The classic textbook example of the use of backtracking is the eight queens puzzle, that asks for all arrangements of eight chess queens on a standard chessboard so that no queen attacks any other. In the common backtracking approach, the partial candidates are arrangements of k queens in the first k rows of the board, all in different rows and columns. Any partial solution that contains two mutually attacking queens can be abandoned.

Backtracking can be applied only for problems which admit the concept of a "partial candidate solution" and a relatively quick test of whether it can possibly be completed to a valid solution. It is useless, for example, for locating a given value in an unordered table. When it is applicable, however, backtracking is often much faster than brute-force enumeration of all complete candidates, since it can eliminate many candidates with a single test.

Backtracking is an important tool for solving constraint satisfaction problems,[2] such as crosswords, verbal arithmetic, Sudoku, and many other puzzles.
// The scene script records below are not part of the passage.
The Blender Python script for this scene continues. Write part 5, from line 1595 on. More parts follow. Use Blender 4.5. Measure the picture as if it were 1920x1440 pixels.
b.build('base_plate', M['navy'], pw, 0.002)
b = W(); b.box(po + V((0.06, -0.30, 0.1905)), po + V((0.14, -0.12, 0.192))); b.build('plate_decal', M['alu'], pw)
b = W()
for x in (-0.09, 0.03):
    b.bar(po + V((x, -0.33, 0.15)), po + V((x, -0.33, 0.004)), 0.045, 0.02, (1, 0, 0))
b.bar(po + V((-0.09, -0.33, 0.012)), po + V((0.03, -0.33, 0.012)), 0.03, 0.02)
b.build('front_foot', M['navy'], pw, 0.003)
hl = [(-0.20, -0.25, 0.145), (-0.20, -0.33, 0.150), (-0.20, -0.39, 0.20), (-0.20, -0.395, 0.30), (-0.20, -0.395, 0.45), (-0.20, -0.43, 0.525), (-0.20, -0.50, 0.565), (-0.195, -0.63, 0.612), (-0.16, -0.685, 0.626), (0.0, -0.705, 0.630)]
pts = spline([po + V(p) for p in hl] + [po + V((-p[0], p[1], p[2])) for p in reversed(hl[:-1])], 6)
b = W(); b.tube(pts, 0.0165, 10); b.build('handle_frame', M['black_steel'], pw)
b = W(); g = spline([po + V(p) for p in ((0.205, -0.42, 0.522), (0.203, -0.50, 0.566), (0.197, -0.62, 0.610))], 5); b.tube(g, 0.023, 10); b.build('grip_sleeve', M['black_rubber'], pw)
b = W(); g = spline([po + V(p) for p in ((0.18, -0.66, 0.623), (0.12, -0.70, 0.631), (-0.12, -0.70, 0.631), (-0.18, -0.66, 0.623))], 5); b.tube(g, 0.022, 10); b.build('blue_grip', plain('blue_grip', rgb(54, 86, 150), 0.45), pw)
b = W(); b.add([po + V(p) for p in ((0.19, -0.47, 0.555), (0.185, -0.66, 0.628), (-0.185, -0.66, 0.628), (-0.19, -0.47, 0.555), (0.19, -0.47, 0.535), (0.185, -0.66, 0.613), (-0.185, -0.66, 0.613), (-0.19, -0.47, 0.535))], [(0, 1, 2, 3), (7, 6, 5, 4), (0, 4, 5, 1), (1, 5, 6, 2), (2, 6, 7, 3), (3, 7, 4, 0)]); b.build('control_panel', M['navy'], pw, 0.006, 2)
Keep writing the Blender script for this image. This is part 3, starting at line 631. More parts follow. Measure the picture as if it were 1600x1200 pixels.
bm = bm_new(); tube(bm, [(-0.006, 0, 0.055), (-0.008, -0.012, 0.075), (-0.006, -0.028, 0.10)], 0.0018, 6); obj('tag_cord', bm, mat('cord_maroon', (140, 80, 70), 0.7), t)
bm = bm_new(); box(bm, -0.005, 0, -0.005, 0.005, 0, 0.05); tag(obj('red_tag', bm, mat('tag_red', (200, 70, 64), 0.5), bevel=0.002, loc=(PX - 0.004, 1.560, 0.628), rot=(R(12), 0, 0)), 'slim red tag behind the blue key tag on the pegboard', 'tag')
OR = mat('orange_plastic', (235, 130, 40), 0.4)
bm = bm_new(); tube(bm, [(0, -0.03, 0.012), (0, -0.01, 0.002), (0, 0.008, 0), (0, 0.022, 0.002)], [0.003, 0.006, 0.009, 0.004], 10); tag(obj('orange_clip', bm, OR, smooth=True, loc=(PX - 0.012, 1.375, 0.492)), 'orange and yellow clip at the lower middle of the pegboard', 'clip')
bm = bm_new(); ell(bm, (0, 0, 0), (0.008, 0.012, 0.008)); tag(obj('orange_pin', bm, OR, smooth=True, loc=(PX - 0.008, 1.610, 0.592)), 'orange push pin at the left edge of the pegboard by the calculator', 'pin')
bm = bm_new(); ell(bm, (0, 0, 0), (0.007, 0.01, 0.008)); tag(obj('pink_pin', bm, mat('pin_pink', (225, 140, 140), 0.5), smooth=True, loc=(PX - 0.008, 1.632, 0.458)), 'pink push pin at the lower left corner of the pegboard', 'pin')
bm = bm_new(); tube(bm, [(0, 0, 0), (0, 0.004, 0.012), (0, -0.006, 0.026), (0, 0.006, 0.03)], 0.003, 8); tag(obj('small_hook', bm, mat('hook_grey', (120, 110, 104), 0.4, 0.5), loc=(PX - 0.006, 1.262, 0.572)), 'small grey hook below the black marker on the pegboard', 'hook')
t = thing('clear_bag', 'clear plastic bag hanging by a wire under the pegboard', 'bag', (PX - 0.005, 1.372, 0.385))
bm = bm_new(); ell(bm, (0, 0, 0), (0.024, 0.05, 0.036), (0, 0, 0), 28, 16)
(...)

It is often the most convenient technique for parsing,[3] for the knapsack problem and other combinatorial optimization problems. It is also the program execution strategy used in the programming languages Icon, Planner and Prolog.

Backtracking depends on user-given "black box procedures" that define the problem to be solved, the nature of the partial candidates, and how they are extended into complete candidates. It is therefore a metaheuristic rather than a specific algorithm – although, unlike many other meta-heuristics, it is guaranteed to find all solutions to a finite problem in a bounded amount of time.

The term "backtrack" was coined by American mathematician D. H. Lehmer in the 1950s.[4] The pioneer string-processing language SNOBOL (1962) may have been the first to provide a built-in general backtracking facility.

  1. ^ Gurari, Eitan (1999). "CIS 680: DATA STRUCTURES: Chapter 19: Backtracking Algorithms". Archived from the original on 17 March 2007.
  2. ^ Biere, A.; Heule, M.; van Maaren, H. (29 January 2009). Handbook of Satisfiability. IOS Press. ISBN 978-1-60750-376-7.
  3. ^ Watson, Des (22 March 2017). A Practical Approach to Compiler Construction. Springer. ISBN 978-3-319-52789-5.
  4. ^ Rossi, Francesca; van Beek, Peter; Walsh, Toby (August 2006). "Constraint Satisfaction: An Emerging Paradigm". Handbook of Constraint Programming. Amsterdam: Elsevier. p. 14. ISBN 978-0-444-52726-4. Retrieved 30 December 2008.